Owyjaśnienie poprosiliśmy Jarosława Wolskiego, kierownika referatu kontroli bydgoskiej straży miejskiej: - Jeżeli droga znajdująca się na terenie prywatnym, nie jest oznakowana jako strefa zamieszkania, straż miejska nie może podejmować interwencji związanych na przykład z nieprawidłowym parkowaniem pojazdów. W przypadku wykroczeń pozakomunikacyjnych (zakłócanie spoczynku nocnego, zaśmiecanie czy dewastacja) strażnicy oczywiście reagują.
Zapytaliśmy więc, co robić w sytuacji, gdy na terenie prywatnym, na którym nie ma znaku strefy zamieszkania, ktoś na przykład niewłaściwie zaparkuje pojazd: -Należy to zgłosić właścicielowi lub zarządcy terenu. Do niego należy organizacja oznakowania - usłyszeliśmy.

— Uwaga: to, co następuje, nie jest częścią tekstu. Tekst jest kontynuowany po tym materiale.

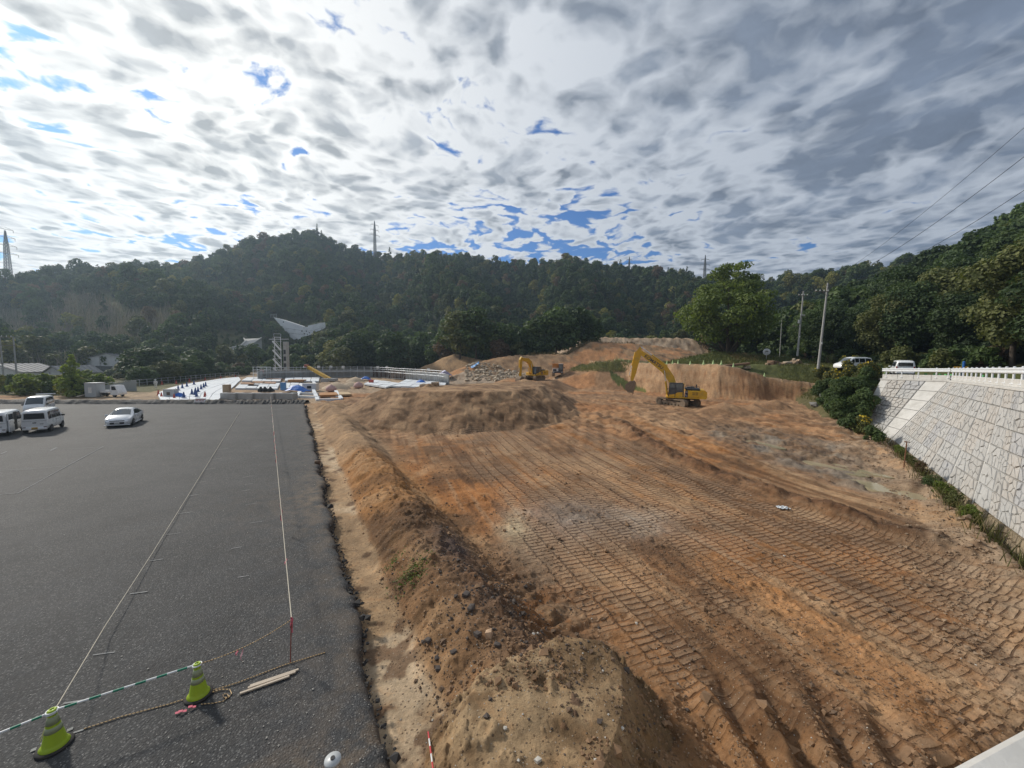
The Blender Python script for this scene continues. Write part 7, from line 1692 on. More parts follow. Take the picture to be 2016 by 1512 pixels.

... najlepiej postawić znak
Okazuje się zatem, że najlepszym rozwiązaniem w takiej sytuacji jest po prostu oznakowanie terenu prywatnego. Niestety, jak informuje Andrzej Wyżgowski, zastępca prezesa Fordońskiej Spółdzielni Mieszkaniowej, przepisy często się zmieniają, a znaki są drogie: - Jednak jeszcze w tym roku nowe znaki pojawią się na obszarze od ulicy Wierzejewskiego do Twardzickiego - wyjaśnia Wyżgowski. - Niestety nie mogę obiecać, że będą to akurat znaki strefy zamieszkania - dodaje.